The sensible conservative’s response to all of this is to say that we’re the mature ones and the price of being right is accepting a double standard, therefore we must calmly explain ourselves and call out the crazy people when asked to do so. But think about how long this has been going on, and how often the media’s double standard works on behalf of the civil service state:

The State Department really was crawling with communists — Joe McCarthy has been proved right in almost every specific case — and yet the media still portrays our good senator from Wisconsin as a drunken, pugnacious paranoiac (with no small dose of stereotypes about Irish people). Bob Woodward really was effectively a water-carrier in an FBI succession struggle.
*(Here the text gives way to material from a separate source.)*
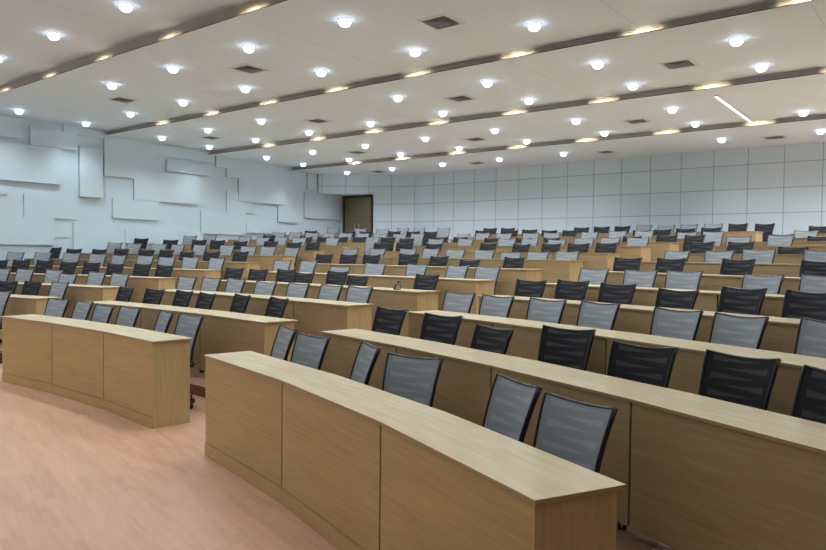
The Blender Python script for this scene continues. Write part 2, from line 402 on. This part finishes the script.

There really was a black nationalist who advocated genocide working at the Department of Homeland Security; it took months before he was fired, and the only networks to cover it were Fox and RT.

We must stop pretending that television news and the New Yorker have any kind of moral authority to arbitrate the national dialogue about race or the role of government. Conservative pundits should at least think twice about denouncing people like Nugent, because the game is rigged.
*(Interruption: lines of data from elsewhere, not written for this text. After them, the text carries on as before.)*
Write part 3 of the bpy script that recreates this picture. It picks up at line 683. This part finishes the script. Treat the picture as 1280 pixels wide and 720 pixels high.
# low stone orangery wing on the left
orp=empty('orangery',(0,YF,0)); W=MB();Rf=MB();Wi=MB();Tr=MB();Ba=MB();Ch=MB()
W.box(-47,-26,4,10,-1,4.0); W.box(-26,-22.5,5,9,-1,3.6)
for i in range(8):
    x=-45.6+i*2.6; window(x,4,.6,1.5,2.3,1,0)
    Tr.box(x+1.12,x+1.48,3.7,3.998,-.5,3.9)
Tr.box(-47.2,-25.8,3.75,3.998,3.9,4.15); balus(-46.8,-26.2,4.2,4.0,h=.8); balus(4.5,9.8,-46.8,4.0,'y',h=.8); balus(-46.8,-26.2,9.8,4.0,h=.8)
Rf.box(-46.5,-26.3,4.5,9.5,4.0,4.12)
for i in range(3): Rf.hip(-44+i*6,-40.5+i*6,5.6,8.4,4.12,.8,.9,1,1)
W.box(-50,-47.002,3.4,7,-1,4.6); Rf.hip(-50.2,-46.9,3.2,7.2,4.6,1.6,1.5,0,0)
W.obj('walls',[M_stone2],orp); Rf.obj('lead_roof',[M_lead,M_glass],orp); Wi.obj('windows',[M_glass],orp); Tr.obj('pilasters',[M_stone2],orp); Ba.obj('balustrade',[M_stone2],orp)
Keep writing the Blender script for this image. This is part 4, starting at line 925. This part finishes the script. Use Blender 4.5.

It isn’t about whether what Ted Nugent said is offensive. Of course the things Ted Nugent says are offensive. He’s Ted Nugent. It’s that you can’t be a conservative without the media expecting to you have a position on the author of “Love Grenade,” and the moment he mouths off you’ll be expected to have a “dialogue” or a “conversation” for a month afterward that amounts to an education in the irredeemable bigotry of your most cherished beliefs. Why on earth does it make sense to play into this?

The thing Poulos, Stanley, Lewis et al need to appreciate is that the difference between them and the be-soulpatch’d rocker, to right-thinking members of the media, is one of degree, not kind. And their beliefs are still bigoted, still racist, and still reactionary. They may think they have more in common with the Queen of England than the Nuge, but they don’t get to set the narrative.

Perhaps Greg Abbott understands this, perhaps he just doesn’t care; for now, he’s moving on. In either case, bless him.

To cop the very un-conservative William Jennings Bryan, entreat and petition no more. Defy them.